Monday, July 17, 2006

FUD kills Windows "Private Folder" story

I recently heard about the new "Private Folder" tool for Windows - a beta release from Microsoft's downloads area. I tried it out and it was reasonably useful, in fact once I understood how it worked I was even going to recommend it to my partner who uses a shared login on her retail store PC but would like access to some private manager-only files without the bother of switching to and from a different user login.

However to my dismay I read a report that Microsoft had withdrawn the tool. Apparently parents didn't like the tool because it made it easy for their kids to hide secret files from them (can anyone say porn, bomb making, and school shoot-out plans?). Also business admins didn't like it because it didn't use the key-escrow feature that encrypted drives and folders use allowing admins to recover encrypted files after an employee forgets them or leaves.

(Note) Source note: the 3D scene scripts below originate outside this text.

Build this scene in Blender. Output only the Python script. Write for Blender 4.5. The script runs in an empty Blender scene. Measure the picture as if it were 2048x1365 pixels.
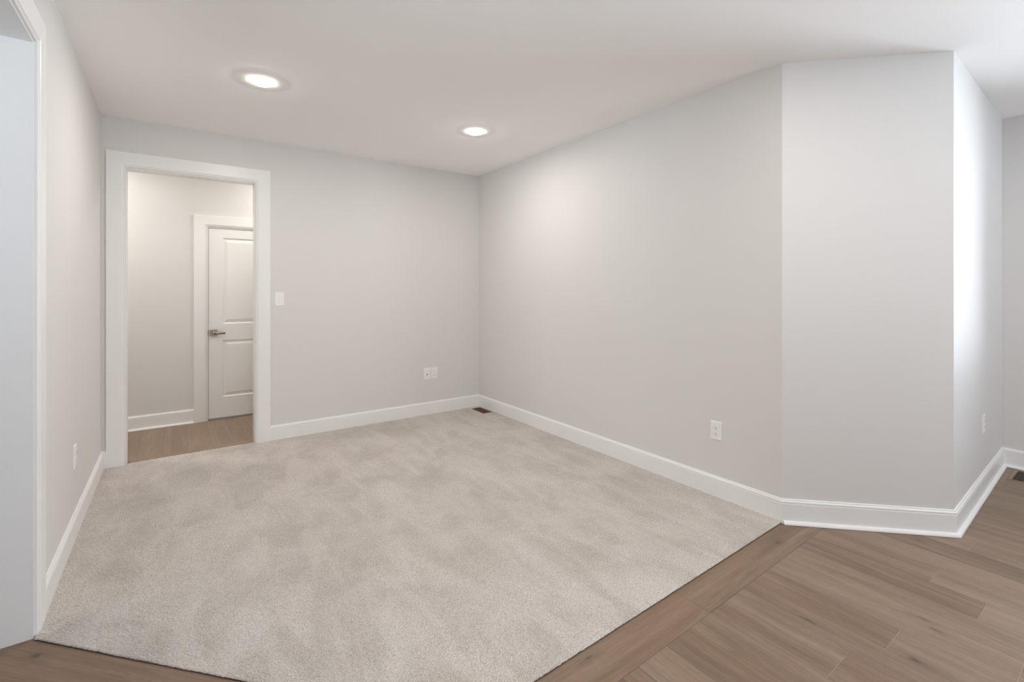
import bpy, bmesh, math, random
import numpy as np
from mathutils import Vector, Matrix
random.seed(7)
sc = bpy.context.scene
COL = sc.collection
PI = math.pi

# ------------------------------------------------------------------ camera
CAM_H = 1.387
cd = bpy.data.cameras.new('camera')
cd.sensor_width = 36.0
cd.lens = 940.0 / 2048.0 * 36.0
cd.shift_y = -(682.5 - 580.0) / 2048.0
cd.clip_start = 0.02
cam = bpy.data.objects.new('camera', cd)
COL.objects.link(cam)
cam.location = (0, 0, CAM_H)
cam.rotation_euler = (PI / 2, 0, -math.atan2(0.5835, 0.8121))
sc.camera = cam
sc.view_settings.view_transform = 'Standard'
sc.view_settings.look = 'None'
sc.view_settings.gamma = 1.0
sc.view_settings.use_curve_mapping = False
sc.view_settings.exposure = 0.19
sc.cycles.max_bounces = 14
sc.cycles.diffuse_bounces = 10
sc.cycles.caustics_reflective = False
sc.cycles.caustics_refractive = False
sc.cycles.sample_clamp_indirect = 6.0

# ------------------------------------------------------------------ sky
SKY_UP = (0.70, 0.83, 1.05)
SKY_HOR = (1.3, 1.42, 1.6)
SKY_DOWN = (2.8, 3.12, 3.5)
SKY_STRENGTH = 4.6
world = bpy.data.worlds.new('sky')
sc.world = world
world.use_nodes = True
nt = world.node_tree
bg = nt.nodes['Background']
tc = nt.nodes.new('ShaderNodeTexCoord')
sx = nt.nodes.new('ShaderNodeSeparateXYZ')
mr = nt.nodes.new('ShaderNodeMapRange')
mr.inputs[1].default_value = -1; mr.inputs[2].default_value = 1
cr = nt.nodes.new('ShaderNodeValToRGB')
cr.color_ramp.elements[0].position = 0.46; cr.color_ramp.elements[0].color = (*SKY_DOWN, 1)
cr.color_ramp.elements[1].position = 0.52; cr.color_ramp.elements[1].color = (*SKY_HOR, 1)
e = cr.color_ramp.elements.new(0.8); e.color = (*SKY_UP, 1)
nt.links.new(tc.outputs['Generated'], sx.inputs[0])
nt.links.new(sx.outputs['Z'], mr.inputs[0])
nt.links.new(mr.outputs[0], cr.inputs[0])
nt.links.new(cr.outputs[0], bg.inputs['Color'])
bg.inputs['Strength'].default_value = SKY_STRENGTH

# lamp powers (used by the lamp builder below)
CAN_POWER = 8.4
CAN_COLOR = (1.0, 0.93, 0.87)
HALL_POWER = 8.2

# ------------------------------------------------------------------ plan (metres; camera above the origin)
CEIL = 2.737
A = (-0.455, 4.772); B = (2.94, 4.772); C = (2.94, 1.334); D = (3.575, 0.700)
E_ = (5.31, 0.758); F_ = (5.31, -4.2); G = (-0.455, -4.2)
WT = 0.128                                     # wall thickness
OP = (-0.310, 0.592, 2.350)                    # opening in the back wall: x0, x1, head
LOP = (1.25, 2.63, 2.375)                      # opening in the left wall: y0, y1, head
HALL_Y = 5.915
HDOOR = (0.282, 1.046, 2.055)

# ------------------------------------------------------------------ materials
def mat(name):
    m = bpy.data.materials.new(name)
    m.use_nodes = True
    n = m.node_tree
    return m, n, n.nodes['Principled BSDF']

def paint(name, col, rough=0.6, bump=0.02, scale=260.0, spec=0.3):
    m, n, b = mat(name)
    b.inputs['Base Color'].default_value = (*col, 1)
    b.inputs['Roughness'].default_value = rough
    b.inputs['Specular IOR Level'].default_value = spec
    if bump:
        t = n.nodes.new('ShaderNodeTexCoord')
        no = n.nodes.new('ShaderNodeTexNoise')
        no.inputs['Scale'].default_value = scale
        no.inputs['Detail'].default_value = 3
        bp = n.nodes.new('ShaderNodeBump')
        bp.inputs['Strength'].default_value = bump
        bp.inputs['Distance'].default_value = 0.002
        n.links.new(t.outputs['Object'], no.inputs['Vector'])
        n.links.new(no.outputs['Fac'], bp.inputs['Height'])
        n.links.new(bp.outputs['Normal'], b.inputs['Normal'])
    return m

M_WALL = paint('greige_wall_paint', (0.720, 0.712, 0.697), 0.55, 0.10, 180)
M_CEIL = paint('flat_ceiling_paint', (0.95, 0.945, 0.935), 0.85, 0.08, 150, 0.15)
M_TRIM = paint('white_trim_enamel', (0.845, 0.85, 0.84), 0.32, 0.0, spec=0.45)
M_DOOR = paint('white_door_enamel', (0.83, 0.83, 0.82), 0.35, 0.03, 90, 0.4)
M_PLASTIC = paint('white_plastic', (0.86, 0.86, 0.85), 0.28, 0.0, spec=0.5)
M_DARK = paint('dark_slot', (0.02, 0.02, 0.02), 0.6, 0.0)
M_GREY = paint('grey_slot', (0.22, 0.22, 0.22), 0.5, 0.0)
M_BLACK = paint('black_port', (0.012, 0.012, 0.012), 0.4, 0.0)
M_BROWN = paint('brown_register_metal', (0.16, 0.095, 0.055), 0.45, 0.0)
M_DUCT = paint('dark_duct', (0.035, 0.022, 0.014), 0.9, 0.0)
M_DOOR_GAP = paint('grey_door_gap_shade', (0.36, 0.40, 0.45), 0.5, 0.0)
M_WINFR = paint('white_window_vinyl', (0.85, 0.85, 0.85), 0.4, 0.0)

def metal(name, col, rough):
    m, n, b = mat(name)
    b.inputs['Base Color'].default_value = (*col, 1)
    b.inputs['Metallic'].default_value = 1
    t = n.nodes.new('ShaderNodeTexCoord')
    mp = n.nodes.new('ShaderNodeMapping'); mp.inputs['Scale'].default_value = (40, 40, 900)
    no = n.nodes.new('ShaderNodeTexNoise'); no.inputs['Scale'].default_value = 1.0
    r = n.nodes.new('ShaderNodeMapRange')
    r.inputs[3].default_value = rough - 0.06; r.inputs[4].default_value = rough + 0.08
    n.links.new(t.outputs['Object'], mp.inputs[0]); n.links.new(mp.outputs[0], no.inputs['Vector'])
    n.links.new(no.outputs['Fac'], r.inputs[0]); n.links.new(r.outputs[0], b.inputs['Roughness'])
    return m
M_NICKEL = metal('satin_nickel', (0.36, 0.30, 0.24), 0.30)
M_STRIKE = metal('strike_metal', (0.22, 0.19, 0.16), 0.35)

m, n, b = mat('lit_lens')
em = n.nodes.new('ShaderNodeEmission'); em.inputs[0].default_value = (1, 0.97, 0.93, 1); em.inputs[1].default_value = 45.0
n.links.new(em.outputs[0], n.nodes['Material Output'].inputs[0])
M_LENS = m

m, n, b = mat('window_glass')
tr = n.nodes.new('ShaderNodeBsdfTransparent'); gl = n.nodes.new('ShaderNodeBsdfGlossy')
gl.inputs['Roughness'].default_value = 0.0
fr = n.nodes.new('ShaderNodeFresnel'); fr.inputs[0].default_value = 1.45
mx = n.nodes.new('ShaderNodeMixShader')
n.links.new(fr.outputs[0], mx.inputs[0]); n.links.new(tr.outputs[0], mx.inputs[1]); n.links.new(gl.outputs[0], mx.inputs[2])
n.links.new(mx.outputs[0], n.nodes['Material Output'].inputs[0])
M_GLASS = m

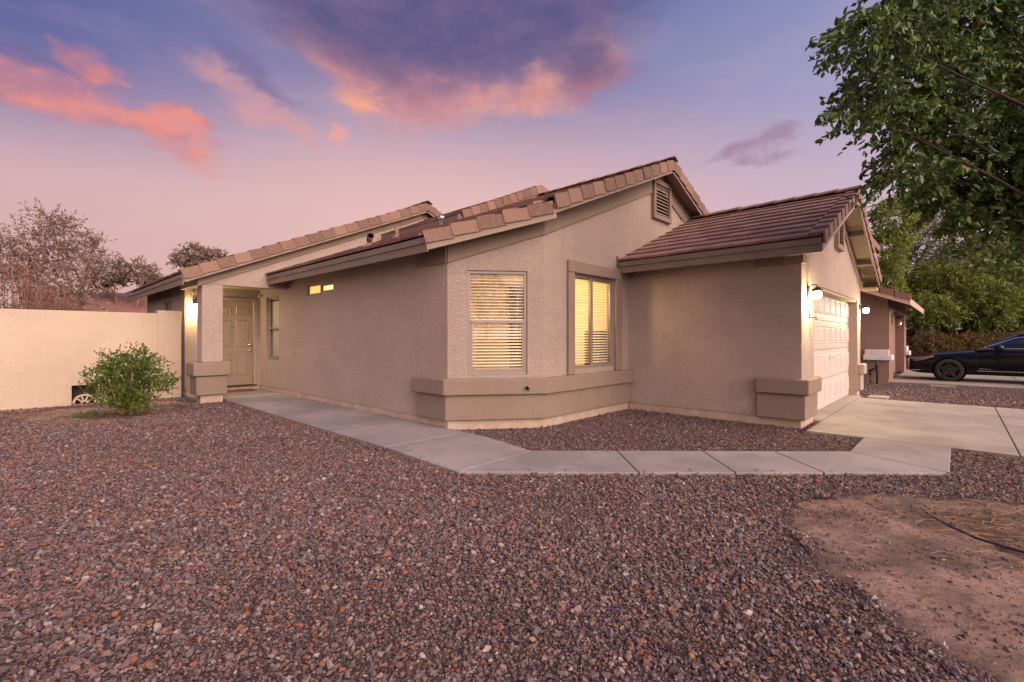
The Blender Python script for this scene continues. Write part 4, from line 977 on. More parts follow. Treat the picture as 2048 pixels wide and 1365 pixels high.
def crown(blobs, twigs_per, leaves_per, L, W, twig_len, droop=0.35, up=0.0, lump=0.0):
    """twigs scattered in ellipsoid blobs, leaves along each twig; returns leaf mesh data and twig segments"""
    VV, FF, TW = [], [], []; k = 0
    for (c, r) in blobs:
        n = max(4, int(twigs_per * (r[0] * r[1] * r[2]) ** (2 / 3)))
        p, u = ellipsoid_pts(n, c, r)
        d = u * np.array([1, 1, .6]) + rng.normal(0, .45, (n, 3)); d[:, 2] += up - droop; d /= np.linalg.norm(d, axis=1, keepdims=True)
        tl = twig_len * rng.uniform(.5, 1.3, n)
        TW.append((p - d * tl[:, None] * .5, p + d * tl[:, None] * .5))
        m = leaves_per; t = np.tile(np.linspace(-.45, .55, m), (n, 1)) + rng.uniform(-.04, .04, (n, m))
        q = p[:, None, :] + d[:, None, :] * (t * tl[:, None])[:, :, None]
        q[:, :, 2] -= droop * .25 * (t + .45) ** 2 * tl[:, None]
        side = rng.normal(0, 1, (n, m, 3)); ld = d[:, None, :] * .6 + side * .7; ld[:, :, 2] += up * .6 - droop * .9
        q = q.reshape(-1, 3); ld = ld.reshape(-1, 3); N = len(q)
        l_ = L * rng.uniform(.6, 1.25, N); V, F = leaves(q, ld, l_, W * l_ / L * rng.uniform(.8, 1.2, N))
        VV.append(V); FF.append(F + k); k += len(V)
    return np.concatenate(VV), np.concatenate(FF), TW
def twig_mesh(mb_, TW, frac=1.0, r=0.004):
    for a, b in TW:
        for i in range(len(a)):
            if random.random() < frac: mb_.tube([a[i], b[i]], [r, r * .5], 3, cap=False)
def branches(mb_, root, top, blobs, r0, seg=5, sub=2, wob=0.12, r_end=0.012, limb=.45):
    """trunk then tapered limbs reaching the blobs"""
    root, top = Vector(root), Vector(top); n = 6; pts = []
    for i in range(n + 1):
        t = i / n; p = root.lerp(top, t); p += Vector((random.uniform(-1, 1), random.uniform(-1, 1), 0)) * wob * (t * (1 - t)) * 2.5; pts.append(p)
    mb_.tube(pts, [r0 * (1.25 - .55 * i / n) for i in range(n + 1)], 10)
    for c, r in blobs:
        c = Vector(c); st = pts[random.choice([n - 2, n - 1, n])]; L = (c - st).length
        mid = st.lerp(c, .5) + Vector((random.uniform(-1, 1), random.uniform(-1, 1), random.uniform(0, 1.2))) * L * .12
        P_ = [st, st.lerp(mid, .5) + Vector((0, 0, L * .03)), mid, mid.lerp(c, .5), c]; rr = r0 * limb
        mb_.tube(P_, [rr, rr * .8, rr * .6, rr * .4, max(r_end, rr * .2)], 7)
        for k in range(sub * 3):
            s_ = mid.lerp(c, random.random()); e_ = c + Vector([random.gauss(0, .5) * q for q in r]); m2 = s_.lerp(e_, .5) + Vector((0, 0, .1 * L * random.random()))
            mb_.tube([s_, m2, e_], [max(r_end, rr * .3), max(r_end * .7, rr * .18), r_end * .4], 5)
def tree(name, label, root, top, blobs, r0, leafmat, barkmat, tp, lp, L, W, tl, droop=.35, up=0.0, twigs=0.0, group=None, cat='tree', sub=2, tr=.004, parts=('crown', 'trunk'), r_end=0.012, limb=.45):
    t = empty(name, root, label, cat, group)
    V, F, TW = crown(blobs, tp, lp, L, W, tl, droop, up)
    np_mesh(parts[0], V, F, leafmat, t)
    m = MB(); branches(m, root, top, blobs, r0, sub=sub, r_end=r_end, limb=limb)
    if twigs: twig_mesh(m, TW, twigs, tr)
    m.build(parts[1], barkmat, t, smooth=True); return t
def B(u, v, d, ru, rv, rd=None):
    """a leafy mass seen along a bearing (u, v in the 2048 frame), d metres ahead, with half sizes in the same units"""
    k = d / 940.0; c = cw((u - 1024) * k, d, 1.3 + (676 - v) * k); r = (ru * k, (rd if rd else (ru + rv) * .5 * k), rv * k)
    e = abs(FW.x); return (tuple(c), ((r[0] + r[1]) / 2, (r[0] + r[1]) / 2, r[2]))
# big tree overhanging at the right
bl = [B(1748, 72, 4.3, 56, 34, .5), B(1800, 48, 4.6, 100, 62, .8), B(1900, 10, 4.9, 130, 100), B(2010, 60, 5.0, 140, 110), B(1775, 180, 4.6, 70, 40, .6), B(1745, 232, 4.5, 56, 34, .4), B(1850, 180, 4.8, 120, 85),
      B(1980, 220, 5.1, 140, 110), B(1850, 290, 4.9, 95, 60), B(1960, 350, 5.0, 120, 80), B(2050, 330, 4.8, 110, 120), B(1830, 345, 4.7, 60, 34, .5), B(1905, 385, 4.9, 80, 44), B(1985, 410, 4.9, 65, 46), B(2080, 455, 4.7, 50, 66), B(1930, 440, 4.8, 22, 36, .3), B(2020, 510, 4.6, 24, 34, .3),
      B(2200, 60, 5.2, 190, 190), B(2230, 330, 4.6, 160, 150), B(2000, -150, 5.4, 220, 130), B(1850, -110, 4.8, 130, 80), B(2300, -160, 5.0, 240, 180), B(2420, 150, 4.0, 200, 200)]
random.seed(3)
tree('shade_tree', 'large dark green leafy tree overhanging from the right edge above the driveway', tuple(cw(6.0, 4.3, -0.06)), tuple(cw(5.9, 4.6, 2.3)), bl, 0.11, M_LEAFBIG, M_BARKD, 420, 17, 0.075, 0.036, 0.36, droop=.55, twigs=.15, sub=1, r_end=.005, limb=.2)
# trees beyond the neighbour's driveway
random.seed(5)
GB = 'trees beyond the neighbouring driveway'
tree('mesquite_tree', 'olive green spreading tree with leaning trunk behind the black car', tuple(cw(24.6, 23, -.1)), tuple(cw(23.6, 23, 3.0)),
     [B(1925, 590, 22, 100, 40), B(1850, 620, 21, 60, 32), B(2000, 560, 23, 90, 60), B(2050, 610, 22, 80, 45), B(1975, 625, 21, 55, 25), B(2120, 560, 23, 90, 80), B(1880, 560, 22, 60, 40)], .24, M_LEAFMESQ, M_BARK, 190, 16, .17, .055, .75, droop=.3, group=GB)
tree('mesquite_tree', 'tall bushy green tree rising behind the spreading olive tree', tuple(cw(25, 29, -.1)), tuple(cw(25, 29, 3.5)),
     [B(1940, 525, 29, 60, 50), B(2030, 500, 29, 60, 60), B(1880, 580, 28, 50, 40), B(1985, 570, 28, 90, 50), B(2090, 520, 29, 80, 80)], .25, M_LEAFMESQ2, M_BARK, 150, 16, .2, .07, .9, droop=.2, group=GB)
tree('ash_tree', 'bright lime green tree top rising behind the garage gable', tuple(cw(16.3, 21, -.1)), tuple(cw(16.4, 21, 3.5)),
     [B(1790, 440, 20, 40, 45), B(1775, 500, 20, 32, 40), B(1770, 560, 20, 30, 34), B(1810, 400, 20, 22, 16)], .13, M_LEAFLIME, M_BARK, 240, 14, .14, .06, .6, droop=.2, group=GB)
tree('elm_tree', 'thin see-through grey green tree between the lime and olive trees', tuple(cw(27.5, 33, -.1)), tuple(cw(27.6, 33, 4)),
     [B(1845, 480, 33, 50, 62), B(1810, 530, 33, 40, 50), B(1870, 440, 33, 40, 36)], .2, M_LEAFMESQ2, M_TWIG, 100, 10, .17, .06, 1.0, droop=.2, twigs=.5, tr=.012, group=GB)
tree('dark_shrub', 'dark green dense shrubby tree behind the neighbouring garage', tuple(cw(21.5, 25, -.1)), tuple(cw(21.5, 25, 1.5)),
     [B(1835, 655, 25, 45, 45), B(1900, 645, 25, 60, 40), B(1980, 650, 26, 60, 40), B(1830, 600, 26, 45, 45), B(2040, 650, 26, 60, 40), B(1870, 690, 26, 60, 30), B(1960, 690, 26, 60, 30)], .2, M_LEAFMESQ2, M_BARK, 220, 14, .17, .06, .7, droop=.2, group=GB)
V, F, TW = crown([B(u, 696 + 4 * math.sin(u), 20.5, 30, 26) for u in range(1850, 2120, 22)], 280, 12, .13, .04, .5, .0, .3)
hd = np_mesh('dry_hedge', V, F, M_HEDGE); tag(hd, 'dry yellow brown hedge behind the hood of the black car', 'hedge')
V, F, TW = crown([B(u, 716, 17.5 + (u % 3), 24, 22) for u in range(1822, 1850, 14)], 90, 12, .1, .035, .4, .0, .3)
# trees beyond the left wall
random.seed(9)
GL_ = 'trees beyond the block wall'
tree('desert_tree', 'tall sparse brown leaved tree behind the left end of the block wall', tuple(cw(-17.6, 19, -.1)), tuple(cw(-17.4, 19, 2.6)),
     [B(60, 500, 19, 70, 55), B(120, 480, 19, 60, 50), B(170, 520, 19, 40, 42), B(20, 540, 19, 60, 40), B(90, 560, 18.5, 60, 40), B(-60, 510, 19, 80, 70), B(100, 440, 19, 36, 26), B(150, 585, 18.5, 40, 30), B(195, 490, 19, 18, 22)], .16, M_LEAFBROWN, M_TWIG, 95, 10, .13, .05, .8, droop=.05, twigs=.8, tr=.009, group=GL_)
tree('desert_tree', 'low brown tree behind the wall, left of the house eave', tuple(cw(-19.5, 24, -.1)), tuple(cw(-19.4, 24, 2)),
     [B(225, 545, 24, 36, 24), B(275, 548, 24, 32, 22), B(195, 560, 24, 26, 18), B(298, 562, 24, 20, 16)], .14, M_LEAFBROWN, M_TWIG, 170, 11, .19, .07, .7, droop=.05, twigs=.5, tr=.01, group=GL_)
tree('desert_tree', 'small rounded tree crown showing over the left roof edge', tuple(cw(-23.5, 34, -.1)), tuple(cw(-23.4, 34, 5)),
     [B(395, 512, 34, 34, 20), B(365, 520, 34, 22, 14), B(430, 515, 34, 20, 14)], .2, M_LEAFBROWN, M_TWIG, 150, 11, .22, .09, .7, droop=.05, twigs=.3, tr=.012, group=GL_)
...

I would say both these criticisms are weak - I don't think any kid if going to hide stuff on a computer using a shared login where there parents can see it. Any parent can just login and threaten to delete the private folder if the kid doesn't decrypt it because the folder has no special properties that prevent that. In fact it offers no more security than having a compressed ZIP file with a password set on it - a feature that is already in Windows XP and has been for a long time. Any kid can stuff their private files in such a ZIP, encrypt it and hide in on the file system somewhere their parents wont look. Arguably its even safer than a private folder because with the private folder you can still look inside at the file names, something that is not possible with an encrypted ZIP. But like I said, both ZIPs and Private Folders are easily deleted if a parent thinks there is forbidden contraband inside them.

The same argument applies to administrators of business computers - any user can create an encrypted ZIP and dump all their files into it. When the employee leaves there is no recourse to key escrow. Plus what if the employee created an encrypted folder on an external drive, used some other encryption system like PGP or the key escrow was never setup? My understanding of Windows encryption is they are still sunk. You can even install a virtual machine and use an encryption technology inside that for even more isolation.

So the message is, this little tool is just one of the many, many ways to hide data in a way that no one has control over - there is no generic Windows feature to prevent encryption of data - that's basically just not possible so I say the paranoid company or parent that doesn't want the private folder tool should set up their "kids" with an account that cannot install programs, cannot mess with regular Windows encyption (is there a way to disable ZIP support I wonder?) and that they have complete administrative control over. If anything Windows should be coming out with a specific user profile type that makes this easier, especially for parents, rather than forcing parents to deal with a hodge-podge of third party solutions.